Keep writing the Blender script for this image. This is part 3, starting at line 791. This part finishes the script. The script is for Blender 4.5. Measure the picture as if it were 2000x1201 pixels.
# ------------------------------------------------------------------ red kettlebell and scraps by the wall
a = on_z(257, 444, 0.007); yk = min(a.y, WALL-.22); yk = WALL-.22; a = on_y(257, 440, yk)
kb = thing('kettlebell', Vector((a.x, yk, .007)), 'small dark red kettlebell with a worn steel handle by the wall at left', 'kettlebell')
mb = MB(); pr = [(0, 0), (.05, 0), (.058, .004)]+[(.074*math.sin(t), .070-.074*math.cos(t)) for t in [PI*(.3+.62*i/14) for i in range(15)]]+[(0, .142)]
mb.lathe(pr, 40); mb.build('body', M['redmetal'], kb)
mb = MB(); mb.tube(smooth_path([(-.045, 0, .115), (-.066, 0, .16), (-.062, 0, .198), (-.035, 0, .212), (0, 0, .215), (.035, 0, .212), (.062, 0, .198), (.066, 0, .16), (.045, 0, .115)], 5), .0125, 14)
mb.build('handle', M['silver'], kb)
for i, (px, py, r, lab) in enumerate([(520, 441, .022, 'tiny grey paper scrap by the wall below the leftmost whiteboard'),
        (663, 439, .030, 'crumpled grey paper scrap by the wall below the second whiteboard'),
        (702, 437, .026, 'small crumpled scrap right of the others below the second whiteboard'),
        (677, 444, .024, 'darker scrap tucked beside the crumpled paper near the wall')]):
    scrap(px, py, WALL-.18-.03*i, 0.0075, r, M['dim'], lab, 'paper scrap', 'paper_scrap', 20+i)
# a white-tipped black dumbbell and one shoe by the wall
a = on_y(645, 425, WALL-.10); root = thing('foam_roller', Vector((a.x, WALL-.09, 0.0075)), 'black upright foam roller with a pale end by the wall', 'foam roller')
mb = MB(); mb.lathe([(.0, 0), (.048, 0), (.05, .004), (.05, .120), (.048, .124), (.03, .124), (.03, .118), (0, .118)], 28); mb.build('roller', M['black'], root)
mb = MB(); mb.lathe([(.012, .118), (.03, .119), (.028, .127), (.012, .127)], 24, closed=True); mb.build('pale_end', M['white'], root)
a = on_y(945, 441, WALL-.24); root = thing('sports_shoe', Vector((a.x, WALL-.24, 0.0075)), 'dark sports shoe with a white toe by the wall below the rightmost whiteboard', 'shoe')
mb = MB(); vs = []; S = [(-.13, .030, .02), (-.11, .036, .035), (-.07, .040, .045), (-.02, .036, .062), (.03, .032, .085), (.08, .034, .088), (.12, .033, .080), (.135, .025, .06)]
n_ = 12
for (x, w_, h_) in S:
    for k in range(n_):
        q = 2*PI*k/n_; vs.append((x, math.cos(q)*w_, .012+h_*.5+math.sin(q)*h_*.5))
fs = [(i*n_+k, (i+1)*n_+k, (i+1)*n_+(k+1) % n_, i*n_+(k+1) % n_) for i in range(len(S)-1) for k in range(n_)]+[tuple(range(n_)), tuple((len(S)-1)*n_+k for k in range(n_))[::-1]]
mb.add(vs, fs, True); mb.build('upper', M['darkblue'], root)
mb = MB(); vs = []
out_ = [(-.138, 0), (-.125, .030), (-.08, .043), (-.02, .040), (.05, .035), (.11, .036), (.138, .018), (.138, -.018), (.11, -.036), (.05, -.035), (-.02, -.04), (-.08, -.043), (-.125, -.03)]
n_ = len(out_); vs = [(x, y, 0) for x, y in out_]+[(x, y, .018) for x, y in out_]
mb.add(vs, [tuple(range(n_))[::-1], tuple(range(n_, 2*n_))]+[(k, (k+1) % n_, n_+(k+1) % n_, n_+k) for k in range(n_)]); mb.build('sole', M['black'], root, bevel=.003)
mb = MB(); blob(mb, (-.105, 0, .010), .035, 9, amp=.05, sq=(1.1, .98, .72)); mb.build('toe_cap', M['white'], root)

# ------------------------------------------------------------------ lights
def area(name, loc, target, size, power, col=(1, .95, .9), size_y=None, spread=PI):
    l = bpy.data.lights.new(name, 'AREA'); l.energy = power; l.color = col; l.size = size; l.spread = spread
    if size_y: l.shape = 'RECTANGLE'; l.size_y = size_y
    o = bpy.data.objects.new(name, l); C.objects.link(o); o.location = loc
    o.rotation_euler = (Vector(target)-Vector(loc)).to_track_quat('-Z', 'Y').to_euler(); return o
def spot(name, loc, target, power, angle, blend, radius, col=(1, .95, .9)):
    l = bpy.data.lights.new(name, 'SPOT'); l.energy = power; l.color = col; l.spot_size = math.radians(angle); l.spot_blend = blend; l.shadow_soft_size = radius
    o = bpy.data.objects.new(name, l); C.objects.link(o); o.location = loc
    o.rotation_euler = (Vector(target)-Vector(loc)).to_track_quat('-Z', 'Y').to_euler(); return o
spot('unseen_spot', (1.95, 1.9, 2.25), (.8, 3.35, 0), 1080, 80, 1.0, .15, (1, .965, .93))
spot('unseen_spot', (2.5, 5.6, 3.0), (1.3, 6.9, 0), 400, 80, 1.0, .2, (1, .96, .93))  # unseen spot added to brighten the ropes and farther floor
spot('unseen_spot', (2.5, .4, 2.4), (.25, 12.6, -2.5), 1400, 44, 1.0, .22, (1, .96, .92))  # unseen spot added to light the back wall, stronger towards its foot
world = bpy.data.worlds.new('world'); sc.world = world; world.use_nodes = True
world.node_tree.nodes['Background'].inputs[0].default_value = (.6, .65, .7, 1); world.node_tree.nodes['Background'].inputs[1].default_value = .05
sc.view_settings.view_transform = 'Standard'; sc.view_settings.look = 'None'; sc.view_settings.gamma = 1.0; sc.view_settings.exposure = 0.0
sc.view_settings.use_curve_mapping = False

■ ■ ■ ■ ■

## TASK OBJECTIVE
Reproduce the listing shown above in its entirety, exactly.

## THE COMPLETED TASK
Keep writing the Blender script for this image. This is part 3, starting at line 791. This part finishes the script. The script is for Blender 4.5. Measure the picture as if it were 2000x1201 pixels.
# ------------------------------------------------------------------ red kettlebell and scraps by the wall
a = on_z(257, 444, 0.007); yk = min(a.y, WALL-.22); yk = WALL-.22; a = on_y(257, 440, yk)
kb = thing('kettlebell', Vector((a.x, yk, .007)), 'small dark red kettlebell with a worn steel handle by the wall at left', 'kettlebell')
mb = MB(); pr = [(0, 0), (.05, 0), (.058, .004)]+[(.074*math.sin(t), .070-.074*math.cos(t)) for t in [PI*(.3+.62*i/14) for i in range(15)]]+[(0, .142)]
mb.lathe(pr, 40); mb.build('body', M['redmetal'], kb)
mb = MB(); mb.tube(smooth_path([(-.045, 0, .115), (-.066, 0, .16), (-.062, 0, .198), (-.035, 0, .212), (0, 0, .215), (.035, 0, .212), (.062, 0, .198), (.066, 0, .16), (.045, 0, .115)], 5), .0125, 14)
mb.build('handle', M['silver'], kb)
for i, (px, py, r, lab) in enumerate([(520, 441, .022, 'tiny grey paper scrap by the wall below the leftmost whiteboard'),
        (663, 439, .030, 'crumpled grey paper scrap by the wall below the second whiteboard'),
        (702, 437, .026, 'small crumpled scrap right of the others below the second whiteboard'),
        (677, 444, .024, 'darker scrap tucked beside the crumpled paper near the wall')]):
    scrap(px, py, WALL-.18-.03*i, 0.0075, r, M['dim'], lab, 'paper scrap', 'paper_scrap', 20+i)
# a white-tipped black dumbbell and one shoe by the wall
a = on_y(645, 425, WALL-.10); root = thing('foam_roller', Vector((a.x, WALL-.09, 0.0075)), 'black upright foam roller with a pale end by the wall', 'foam roller')
mb = MB(); mb.lathe([(.0, 0), (.048, 0), (.05, .004), (.05, .120), (.048, .124), (.03, .124), (.03, .118), (0, .118)], 28); mb.build('roller', M['black'], root)
mb = MB(); mb.lathe([(.012, .118), (.03, .119), (.028, .127), (.012, .127)], 24, closed=True); mb.build('pale_end', M['white'], root)
a = on_y(945, 441, WALL-.24); root = thing('sports_shoe', Vector((a.x, WALL-.24, 0.0075)), 'dark sports shoe with a white toe by the wall below the rightmost whiteboard', 'shoe')
mb = MB(); vs = []; S = [(-.13, .030, .02), (-.11, .036, .035), (-.07, .040, .045), (-.02, .036, .062), (.03, .032, .085), (.08, .034, .088), (.12, .033, .080), (.135, .025, .06)]
n_ = 12
for (x, w_, h_) in S:
    for k in range(n_):
        q = 2*PI*k/n_; vs.append((x, math.cos(q)*w_, .012+h_*.5+math.sin(q)*h_*.5))
fs = [(i*n_+k, (i+1)*n_+k, (i+1)*n_+(k+1) % n_, i*n_+(k+1) % n_) for i in range(len(S)-1) for k in range(n_)]+[tuple(range(n_)), tuple((len(S)-1)*n_+k for k in range(n_))[::-1]]
mb.add(vs, fs, True); mb.build('upper', M['darkblue'], root)
mb = MB(); vs = []
out_ = [(-.138, 0), (-.125, .030), (-.08, .043), (-.02, .040), (.05, .035), (.11, .036), (.138, .018), (.138, -.018), (.11, -.036), (.05, -.035), (-.02, -.04), (-.08, -.043), (-.125, -.03)]
n_ = len(out_); vs = [(x, y, 0) for x, y in out_]+[(x, y, .018) for x, y in out_]
mb.add(vs, [tuple(range(n_))[::-1], tuple(range(n_, 2*n_))]+[(k, (k+1) % n_, n_+(k+1) % n_, n_+k) for k in range(n_)]); mb.build('sole', M['black'], root, bevel=.003)
mb = MB(); blob(mb, (-.105, 0, .010), .035, 9, amp=.05, sq=(1.1, .98, .72)); mb.build('toe_cap', M['white'], root)

# ------------------------------------------------------------------ lights
def area(name, loc, target, size, power, col=(1, .95, .9), size_y=None, spread=PI):
    l = bpy.data.lights.new(name, 'AREA'); l.energy = power; l.color = col; l.size = size; l.spread = spread
    if size_y: l.shape = 'RECTANGLE'; l.size_y = size_y
    o = bpy.data.objects.new(name, l); C.objects.link(o); o.location = loc
    o.rotation_euler = (Vector(target)-Vector(loc)).to_track_quat('-Z', 'Y').to_euler(); return o
def spot(name, loc, target, power, angle, blend, radius, col=(1, .95, .9)):
    l = bpy.data.lights.new(name, 'SPOT'); l.energy = power; l.color = col; l.spot_size = math.radians(angle); l.spot_blend = blend; l.shadow_soft_size = radius
    o = bpy.data.objects.new(name, l); C.objects.link(o); o.location = loc
    o.rotation_euler = (Vector(target)-Vector(loc)).to_track_quat('-Z', 'Y').to_euler(); return o
spot('unseen_spot', (1.95, 1.9, 2.25), (.8, 3.35, 0), 1080, 80, 1.0, .15, (1, .965, .93))
spot('unseen_spot', (2.5, 5.6, 3.0), (1.3, 6.9, 0), 400, 80, 1.0, .2, (1, .96, .93))  # unseen spot added to brighten the ropes and farther floor
spot('unseen_spot', (2.5, .4, 2.4), (.25, 12.6, -2.5), 1400, 44, 1.0, .22, (1, .96, .92))  # unseen spot added to light the back wall, stronger towards its foot
world = bpy.data.worlds.new('world'); sc.world = world; world.use_nodes = True
world.node_tree.nodes['Background'].inputs[0].default_value = (.6, .65, .7, 1); world.node_tree.nodes['Background'].inputs[1].default_value = .05
sc.view_settings.view_transform = 'Standard'; sc.view_settings.look = 'None'; sc.view_settings.gamma = 1.0; sc.view_settings.exposure = 0.0
sc.view_settings.use_curve_mapping = False